Alas life is much more complicated than that. Grounds for confidence in the financial markets is stronger in some places than others. Japan has a massive export industry that sees to all its foreign currency needs, so that the state can borrow and even print the Yen with reasonable confidence. Which is what it has been doing, in prodigious quantities, for the last two decades, although to little apparent effect. The US is another country that can feel reasonably secure, even though its balance of trade is less benign than Japan’s. The dollar is the world’s de facto reserve currency. The United Kingdom, however, shares neither of these strengths. It needs to draw on overseas institutions and businesses, and its own private sector, in order to finance its significant current account and trade imbalances. This is not a problem that printing the Pound can help with. The state has been extraordinarily adept at handling this risk over the last few decades. But that is because of the conservatism that is currently attracting so much criticism.
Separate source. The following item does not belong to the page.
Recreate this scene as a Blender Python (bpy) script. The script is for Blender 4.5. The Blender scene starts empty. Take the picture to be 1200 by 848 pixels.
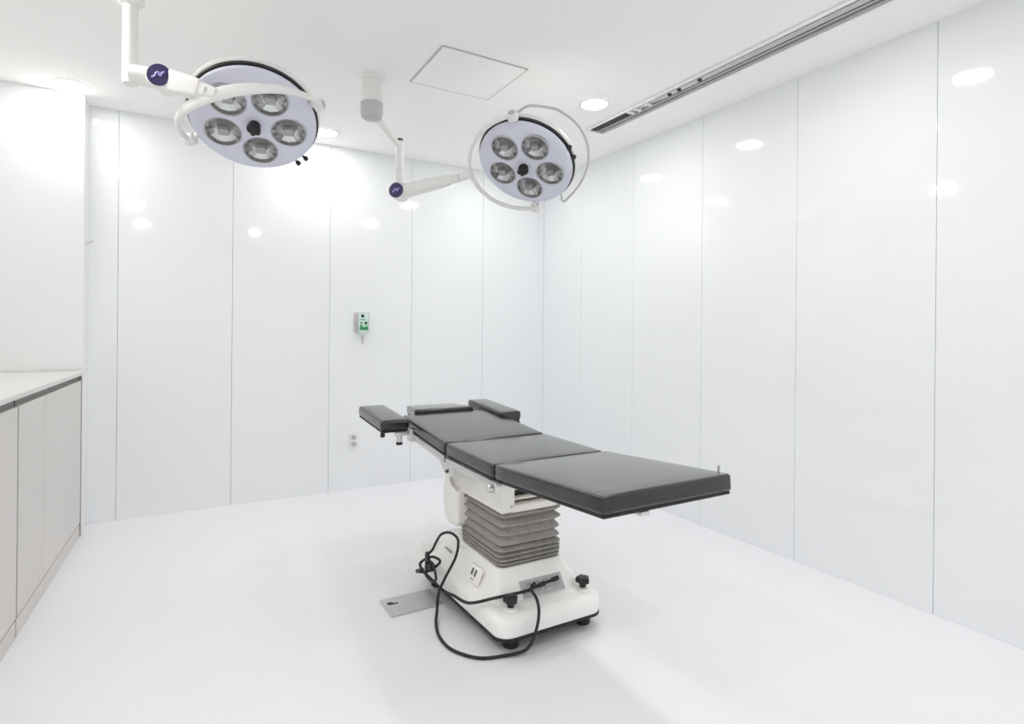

To me the theoretical economists, the practical policymakers, and most of their leftist critics are all trapped by an orthodox way of looking at the world through economic aggregate statistics. This means that they are failing to take on the deeper problems that society faces: economic and environmental sustainability, alienation, and the gravitation of wealth to successful people and places. That has very little to do with the politics of austerity. People on the left who call for fresh thinking should be careful what they wish for.